Rugged Individualist. Certified USA Triathlon Coach & NASM Personal Trainer, Men's Self Improvement Coach. President of Go Farther Sports. National Ranked Triathlete & 100 Mile Grand Slam Ultrarunner, only the fourth New Yorker to finish four of the oldest and most prestigious 100 mile ultramarathons in the U.S. in only 10 weeks.

Sunday, May 15, 2011

Massanutten - No Finish, But An Interesting Idea To Try

But, but, but, I thought your toe was healed...

LOL, no, it wasn't, and it played right into the course's hands too.

This is going to be an interesting write-up, because I have a lot of things that I am mulling about after pulling out of the race at mile 19.

First off, it seems like toes don't heal very quickly. Yes, I had the ability of running on a bad toe last week, and it was acceptable, but the flare-ups should have told me that the toe wasn't fully healed yet. Generally, broken bones usually take about 6 weeks to heal.

Combine that with a relentless, rocky course and I had problems right from the start. Big ones.

Even before the race it affected my decision in which shoes to wear. Before the race, I had bought a New Balance minimalist pair of shoes for the trail 5 weeks before. Finding the shoe to be bothersome to my injured toe, I was forced to opt for the regular clumsy conventional shoes to protect that toe. I knew that this decision would come with a high risk of inverting an ankle, but it was the only pair that my feet felt comfortable in.

Wearing these shoes, right from the start of the trail section, I knew I was going to have problems. We hit the trail at about 4:45AM, when it was still dark, and I had trouble finding the best footing through the rocky sections. As a result, I was constantly landing hard on my bad toe. Well, the toe kind of decided after a little abuse that it had enough.

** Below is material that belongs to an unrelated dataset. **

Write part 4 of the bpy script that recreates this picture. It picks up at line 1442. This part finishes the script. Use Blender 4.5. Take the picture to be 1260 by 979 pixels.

I can understand. If somebody keeps punching me in the head, I'd start getting upset also.

After a while the toe started to throb. This started to cause me to compensate by not rolling off that toe. Instead, I was rolling more toward the outside, where the smaller toes were. 

With the clumsy conventional shoes and the wrongful rolling of my foot, I must have twisted my right ankle at least 4 times on the trail.

Secondly, at about mile 15, coming down a hill, I smacked my toe against a rock, hard. Seeing stars, I almost fell off the trail and hobbled to a halt waiting for the pain to go away.

The last 4 miles were rough walking. Coming to an aid station, I knew I had to cut my losses and end it there before I really got hurt. It's a tough decision to make that early in the race, but I saw the writing on the wall and decided to call it a day.

Taking my socks off, I immediately saw my toe bent in toward the rest of the toes. The nurse at the aid station also saw this and suggested I go see a doctor to see whether it needs to be reset. 

Oh, well. Time to call a doctor tomorrow.

My history with rocky courses was always a weakness; I tended to painfully roll my ankles a lot on the trails.

That is, until I started to wear minimalist XC-flats.

I have to safely say that even on the rockiest trails, I have NEVER rolled my ankles in XC-flats. Ever. I think the thinner sole allows it to be more flexible around uneven surfaces. This provides for more stability on very uneven areas.

But the problem with XC-flats is that with the lack of cushioning my feet tend to tire after about 30 miles on trails.

In a 100 mile race, that might be a bit of a problem.

There actually might be a possible solution to that, however. I noticed some people actually using trekking poles with their runs, and they were actually phenominal in traversing rocky sections.

I used a trekking pole for the Appalachian Trail and it turned out to be a great aid in getting through technical sections of the trail, so I have some experience in using them.

Looking for more information on the internet today, I came up with this gem of a video on Youtube. This guy is just amazing at using his trekking poles while running, so it might be something to look into.

Mind that I would only be using trekking poles for extremely rocky courses like Massanutten and would never use them for more runnable courses like Vermont.